(Scene modeling code data)
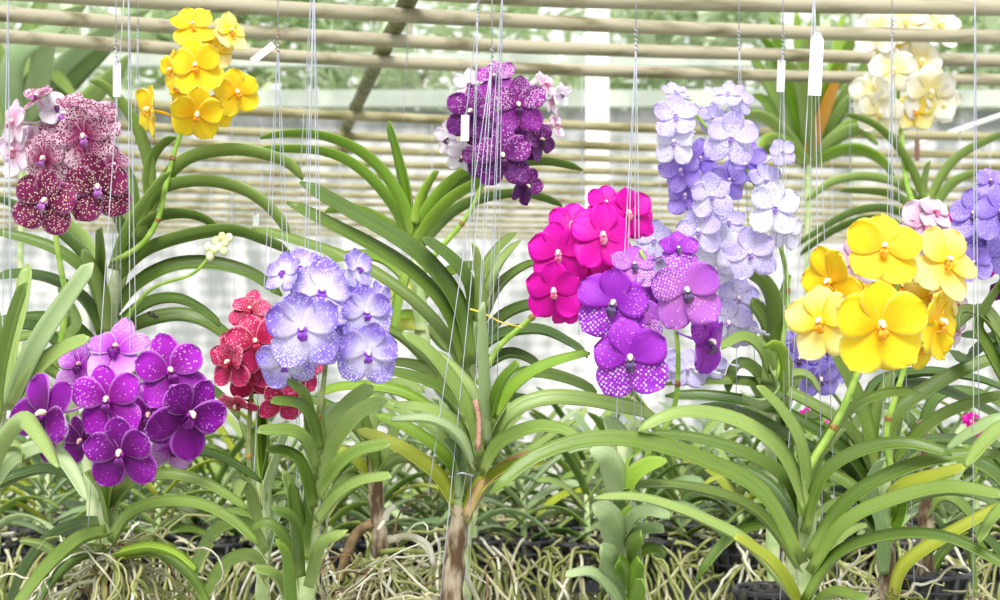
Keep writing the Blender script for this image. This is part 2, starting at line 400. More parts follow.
# ------------------------------------------------------------ flower
def tepal(parent, name, R, ang, L, Wd, z0, mats, cup=.1, bend=0.0, ruf=.03, tipk=.5, z_in=.0, tw=0):
    NU, NV = 9, 11
    ca, sa = math.cos(math.radians(ang)), math.sin(math.radians(ang))
    ph = rnd.uniform(0, 6.28); rr = rnd.random(); asy = rnd.uniform(-.10, .10)
    top = []; prm = []; met = []
    for j in range(NV):
        q = j/(NV-1); v = .5-.5*math.cos(math.pi*(q*.96+.02)) if j not in (0, NV-1) else q
        hw = Wd/2*max(.0, math.sin(math.pi*min(1, max(.0, v))**1.3))**tipk
        hw = max(hw, .035 if j == 0 else .02)
        if j == 0: hw = .05
        for i in range(NU):
            u = -1+2*i/(NU-1); x = hw*u+asy*v*v*.5
            yy = .03+v*L-(.05*L*u*u*v)
            z = z0*(.4+.6*v)+cup*(x*x)/(Wd*.5)-bend*v*v+ruf*math.sin(ph+u*4.2+v*2.5)*v*abs(u)+z_in*(1-v)+math.tan(math.radians(tw))*x*v
            top.append((x, yy, z)); prm.append((abs(u), v, rr)); met.append((x, yy, rr*9))
    th = .010
    vs = []
    for (x, y, z) in top: vs.append(Vector(((x*sa+y*ca)*R, (y*sa-x*ca)*R, z*R)))
    for (x, y, z) in top: vs.append(Vector(((x*sa+y*ca)*R, (y*sa-x*ca)*R, (z-th)*R)))
    fs = []; mi = []; K = NU*NV
    for j in range(NV-1):
        for i in range(NU-1):
            a = j*NU+i; fs.append((a, a+1, a+NU+1, a+NU)); mi.append(0)
            fs.append((K+a, K+a+NU, K+a+NU+1, K+a+1)); mi.append(1)
    rim = [i for i in range(NU)]+[j*NU+NU-1 for j in range(1, NV)]+[(NV-1)*NU+i for i in range(NU-2, -1, -1)]+[j*NU for j in range(NV-2, 0, -1)]
    for a, b in zip(rim, rim[1:]+rim[:1]): fs.append((a, K+a, K+b, b)); mi.append(0)
    return mesh_obj(name, vs, fs, mats, parent, mi, {'prm': prm*2, 'met': met*2})
def flower(plant, x, y, d, size, yaw=0, pitch=0, roll=0, sty='purple', attach=None, open_=1.0, jit=9, narrow=1.0, dz=None):
    s = STY[sty]; R = size/2/F*d
    d = d+(rnd.uniform(-.01, .01) if dz is None else dz)
    c = P(x, y, d); root = Vector(plant['_o'])
    # local x right, y up, z towards the viewer
    base = Matrix(((1, 0, 0), (0, 0, -1), (0, 1, 0)))
    rot = Euler((math.radians(pitch+rnd.uniform(-jit, jit)), 0, math.radians(yaw+rnd.uniform(-jit, jit)))).to_matrix()
    rl = Matrix.Rotation(math.radians(roll+rnd.uniform(-jit, jit)), 3, 'Z')
    mat = rot@base@rl
    inv = mat.transposed()
    mb = MB()
    if attach is None: attach = c+mat@Vector((0, -.3*R, -1.2*R))
    a = inv@(attach-c)
    if a.length > 1.5*R: a = a*(1.5*R/a.length)
    p0 = Vector((0, 0, -.05*R)); mid = Vector((a.x*.3, a.y*.3, min(-.35*R, a.z*.55)))
    pts = catmull([p0, mid, a], 8)
    mb.tube(pts, [.0018+.0006*math.sin(i) for i in range(8)], 6, 0)
    mb.ball(Vector((0, 0, -.02*R)), .07*R, .07*R, .07*R, n=8, mi=0)
    fo = mesh_obj('flower', mb.v, mb.f, [s['sep'] if sty in ('magenta', 'yellow', 'red') else s['back']], None, mb.mi)
    fo.parent = plant; m4 = mat.to_4x4(); m4.translation = c-root; fo.matrix_local = m4
    b = (1-open_)*1.1
    def cp(k): return rnd.uniform(.02, .22)*k-.0
    pm_, sm_ = [s['pet'], s['back']], [s['sep'], s['back']]
    tepal(fo, 'dorsal_sepal', R, 90+rnd.uniform(-6, 6), .93*rnd.uniform(.92, 1.04), .80*narrow, .0, pm_, cp(1), -b+rnd.uniform(-.2, .15), ruf=.06, tw=rnd.uniform(-12, 12))
    for sg in (-1, 1):
        tepal(fo, 'lateral_sepal', R, -90+sg*(41+rnd.uniform(-3, 3)), 1.03*rnd.uniform(.94, 1.04), .96*narrow, -.01+.006*sg, sm_, cp(-.6), -b+rnd.uniform(-.2, .14), ruf=.07, tw=rnd.uniform(-14, 14))
    for sg in (-1, 1):
        tepal(fo, 'petal', R, 90-sg*(66+rnd.uniform(-5, 5)), .92*rnd.uniform(.92, 1.05), .92*narrow, .045+.006*sg, pm_, cp(.8), -b+rnd.uniform(-.25, .2), ruf=.09, tw=sg*rnd.uniform(-8, 26))
    # lip: mid lobe and two side lobes
    mb = MB()
    L = []
    for j in range(7):
        v = j/6; hw = (.05+.10*math.sin(math.pi*(v**1.2))**.8)+(.03 if j == 6 else 0)
        for i in range(5):
            u = -1+i/2; L.append((hw*u, -.04-.34*v, .10+.16*math.sin(math.pi*min(1, v*1.1))+.05*abs(u)-.03*v))
    ls = {'lilac': .62, 'lilac_deep': .65, 'lilac_white': .6, 'yellow': .75, 'yellow_pale': .75, 'cream': .6, 'magenta': .7, 'blue': .8}.get(sty, .85)
    L = [(p[0]*ls, p[1]*ls, .04+p[2]*ls) for p in L]
    vs = [Vector(p)*R for p in L]+[(Vector(p)-Vector((0, 0, .03)))*R for p in L]
    fs = []
    for j in range(6):
        for i in range(4):
            q = j*5+i; fs.append((q, q+5, q+6, q+1)); fs.append((35+q, 35+q+1, 35+q+6, 35+q+5))
    rim = list(range(5))+[j*5+4 for j in range(1, 7)]+[30+i for i in (3, 2, 1, 0)]+[j*5 for j in range(5, 0, -1)]
    for p_, q_ in zip(rim, rim[1:]+rim[:1]): fs.append((p_, q_, 35+q_, 35+p_))
    mb.add(vs, fs)
    for sg in (-1, 1): mb.ball(Vector((sg*.10*R*ls, -.03*R, .13*R)), .05*R*ls, .08*R*ls, .09*R*ls, n=8)
    mesh_obj('lip', mb.v, mb.f, s['lip'], fo)
    mb = MB(); mb.ball(Vector((0, .045*R, .13*R)), .075*R, .075*R, .12*R, n=10)
    mb.ball(Vector((0, .0*R, .22*R)), .05*R, .045*R, .05*R, n=8)
    mesh_obj('column', mb.v, mb.f, s['col'], fo)
    return fo
def near(pts, c, drop=0.0):
    return min(pts, key=lambda p: (p-c).length)
def cluster(plant, axis, lst, d, sty, **kw):
    for t in lst:
        t = list(t)+[0]*(7-len(t)); x, y, sz, yaw, pitch, roll, dd = t[:7]
        st = t[7] if len(t) > 7 else sty
        c = P(x, y, d+dd)
        flower(plant, x, y, d+dd, sz, yaw, pitch, roll, st, near(axis, c), **kw)

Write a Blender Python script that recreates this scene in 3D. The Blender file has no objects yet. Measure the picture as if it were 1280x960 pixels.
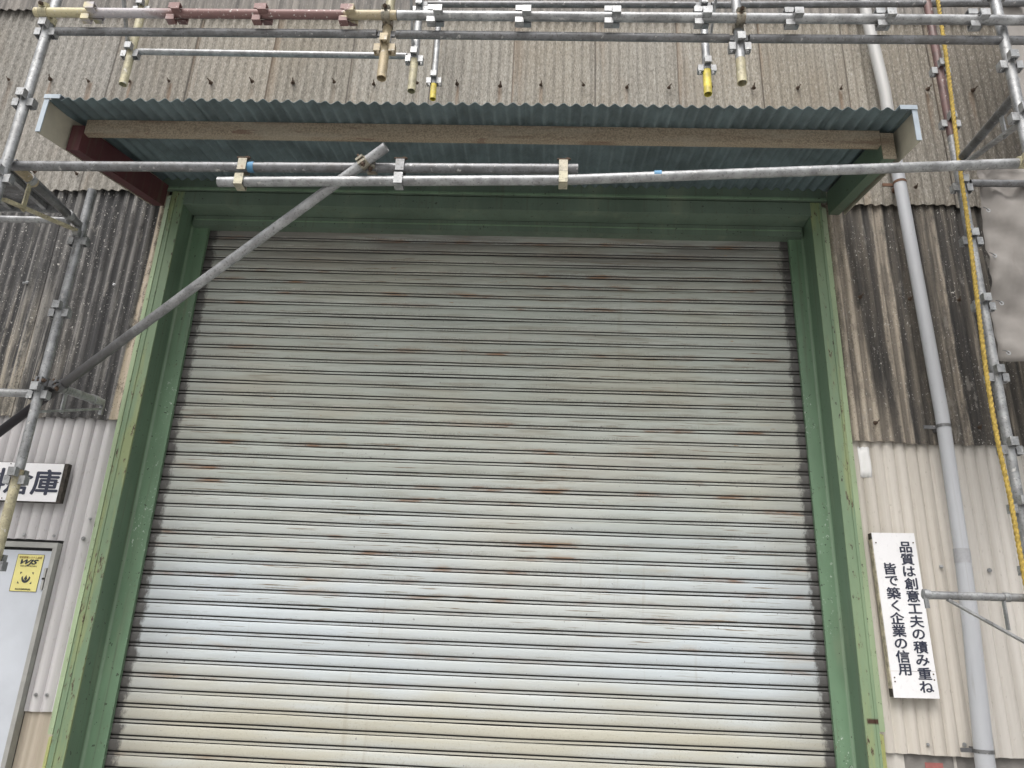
import bpy, bmesh, math, random
from mathutils import Vector, Matrix
random.seed(7)
scene = bpy.context.scene
COL = scene.collection
PI = math.pi

# ------------------------------------------------------------------ camera
cam_d = bpy.data.cameras.new('camera')
cam = bpy.data.objects.new('camera', cam_d)
COL.objects.link(cam)
cam_d.sensor_fit = 'HORIZONTAL'; cam_d.sensor_width = 36.0
cam_d.lens = 949.89 / 1280 * 36
cam_d.clip_start = 0.05; cam_d.clip_end = 2000
def cam_matrix(loc, pitch, yaw, roll):
    cp, sp, cy, sy = math.cos(pitch), math.sin(pitch), math.cos(yaw), math.sin(yaw)
    fw = Vector((sy*cp, cy*cp, sp)); rt = Vector((cy, -sy, 0)); up = rt.cross(fw)
    c, s = math.cos(roll), math.sin(roll)
    r2 = rt*c + up*s; u2 = up*c - rt*s
    m = Matrix((r2, u2, -fw)).transposed().to_4x4(); m.translation = loc
    return m
cam.matrix_world = cam_matrix(Vector((0, -4.51205, 1.6)), 0.34087369, -0.04345162, 0.04242252)
scene.camera = cam

# ------------------------------------------------------------------ sky and sun (bright overcast)
SUN_EL, SUN_AZ = math.radians(58), math.radians(195)      # azimuth measured from +Y, clockwise
world = bpy.data.worlds.new('World'); scene.world = world
world.use_nodes = True
wn = world.node_tree
bg = wn.nodes['Background']
sky = wn.nodes.new('ShaderNodeTexSky'); sky.sky_type = 'NISHITA'; sky.sun_disc = False
sky.sun_elevation = SUN_EL; sky.sun_rotation = SUN_AZ
sky.air_density = 1.6; sky.dust_density = 8.0; sky.ozone_density = 1.0
hs = wn.nodes.new('ShaderNodeHueSaturation'); hs.inputs['Saturation'].default_value = 0.30
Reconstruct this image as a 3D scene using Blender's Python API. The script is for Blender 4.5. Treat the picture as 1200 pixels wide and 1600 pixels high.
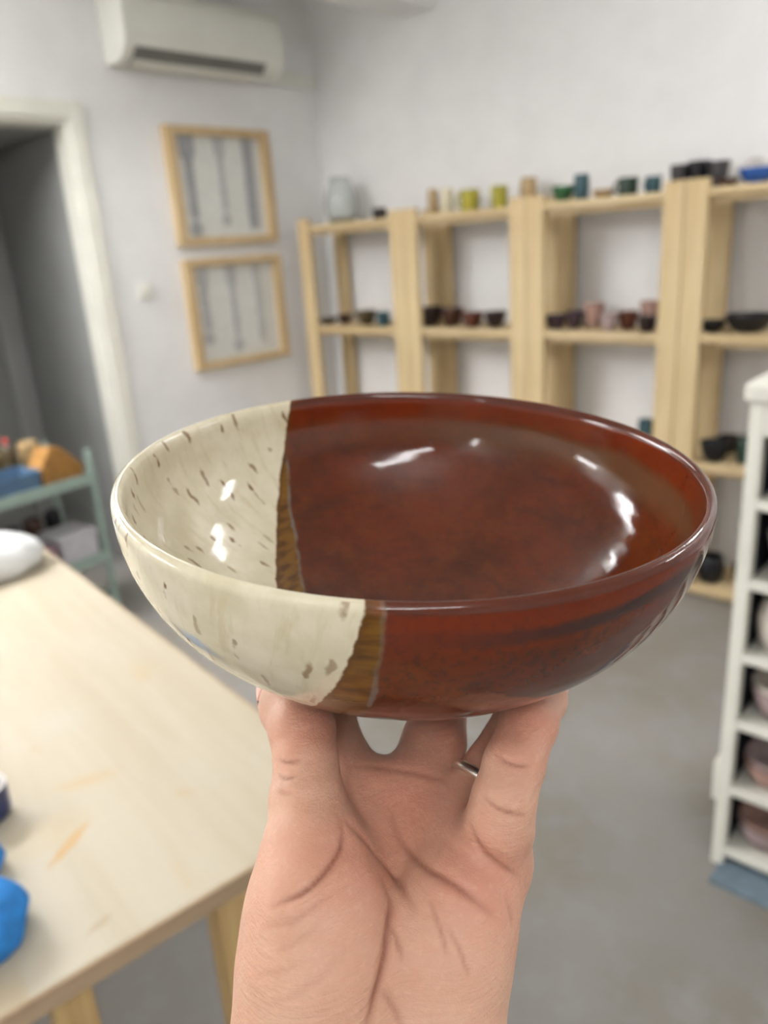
import bpy, bmesh, math, random
import numpy as np
from mathutils import Vector, Matrix

for o in list(bpy.data.objects):
    bpy.data.objects.remove(o)
SC = bpy.context.scene
COL = SC.collection
R = math.radians

# ------------------------------------------------------------------ camera
F = 1226.0                                   # focal length in pixels of a 1200 wide frame
TH, RO = R(18.79), R(3.85)                   # pitch down, roll
CAM = np.array([0, 0, 1.55])
_f = np.array([0, math.cos(TH), -math.sin(TH)])
_r0 = np.array([1.0, 0, 0]); _u0 = np.array([0, math.sin(TH), math.cos(TH)])
_r = math.cos(RO)*_r0 - math.sin(RO)*_u0
_u = math.sin(RO)*_r0 + math.cos(RO)*_u0
cd = bpy.data.cameras.new('camera'); cam = bpy.data.objects.new('camera', cd); COL.objects.link(cam)
cd.sensor_fit = 'HORIZONTAL'; cd.sensor_width = 36; cd.lens = 36*F/1200
cd.clip_start = .01; cd.clip_end = 60
M = Matrix.Identity(4)
for i in range(3):
    M[i][0] = _r[i]; M[i][1] = _u[i]; M[i][2] = -_f[i]; M[i][3] = CAM[i]
cam.matrix_world = M
cd.dof.use_dof = True; cd.dof.focus_distance = .24; cd.dof.aperture_fstop = 12.3
SC.camera = cam
# ------------------------------------------------------------------ world, exposure
w = bpy.data.worlds.new('world'); SC.world = w; w.use_nodes = True
w.node_tree.nodes['Background'].inputs[0].default_value = (.8, .85, .9, 1)
w.node_tree.nodes['Background'].inputs[1].default_value = .3
SC.view_settings.view_transform = 'Standard'; SC.view_settings.look = 'None'
SC.view_settings.gamma = 1; SC.view_settings.use_curve_mapping = False
SC.view_settings.exposure = 0.02
LAMP_STRENGTH = 30.0

def ray(x, y): return (x-600)/F*_r - (y-800)/F*_u + _f
def V(x, y, D): return CAM + D*ray(x, y)
def onplane(x, y, p0, n):
    d = ray(x, y); return CAM + ((p0-CAM) @ n)/(d @ n)*d
def onz(x, y, z):
    d = ray(x, y); return CAM + (z-CAM[2])/d[2]*d

# room frame: K is the room corner; e1 runs along the shelf wall, e2 along the door wall
A1, A2 = R(132.5), R(224.5)
e1 = np.array([math.sin(A1), math.cos(A1), 0]); e2 = np.array([math.sin(A2), math.cos(A2), 0])
nS = np.array([e1[1], -e1[0], 0]); nL = np.array([-e2[1], e2[0], 0])
if nL[0] < 0: nL = -nL
if nS[1] > 0: nS = -nS
K = np.array([1.38, 3.07, 0]) - nS*.34 - e1*2.50
RS = -42.5; RL = 45.5                        # z rotations of the two wall frames

# ------------------------------------------------------------------ helpers
def link(o, parent=None):
    COL.objects.link(o)
    if parent is not None: o.parent = parent
    return o
def tag(o, label, cat, group=None, kind=None):
    if label: o['label'] = label
    if cat: o['category'] = cat
    if group: o['group'] = group
    if kind: o['kind'] = kind
    return o
def empty(name, loc, rz=0, label=None, cat=None, group=None):
    o = bpy.data.objects.new(name, None); COL.objects.link(o)
    o.empty_display_size = .05
    o.location = tuple(loc); o.rotation_euler = (0, 0, R(rz))
    if label: tag(o, label, cat, group)
    return o
def mesh(name, verts, faces, mat, parent=None, smooth=False):
    m = bpy.data.meshes.new(name); m.from_pydata([tuple(v) for v in verts], [], [tuple(f) for f in faces]); m.update()
    if smooth: m.polygons.foreach_set('use_smooth', [True]*len(m.polygons))
    o = bpy.data.objects.new(name, m)
    if mat: m.materials.append(mat)
    return link(o, parent)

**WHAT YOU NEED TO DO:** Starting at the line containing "Write a Blender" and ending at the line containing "PI = math.pi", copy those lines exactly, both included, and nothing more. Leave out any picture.

**TASK ANSWER:**
Write a Blender Python script that recreates this scene in 3D. The Blender file has no objects yet. Measure the picture as if it were 1280x960 pixels.
import bpy, bmesh, math, random
from mathutils import Vector, Matrix
random.seed(7)
scene = bpy.context.scene
COL = scene.collection
PI = math.pi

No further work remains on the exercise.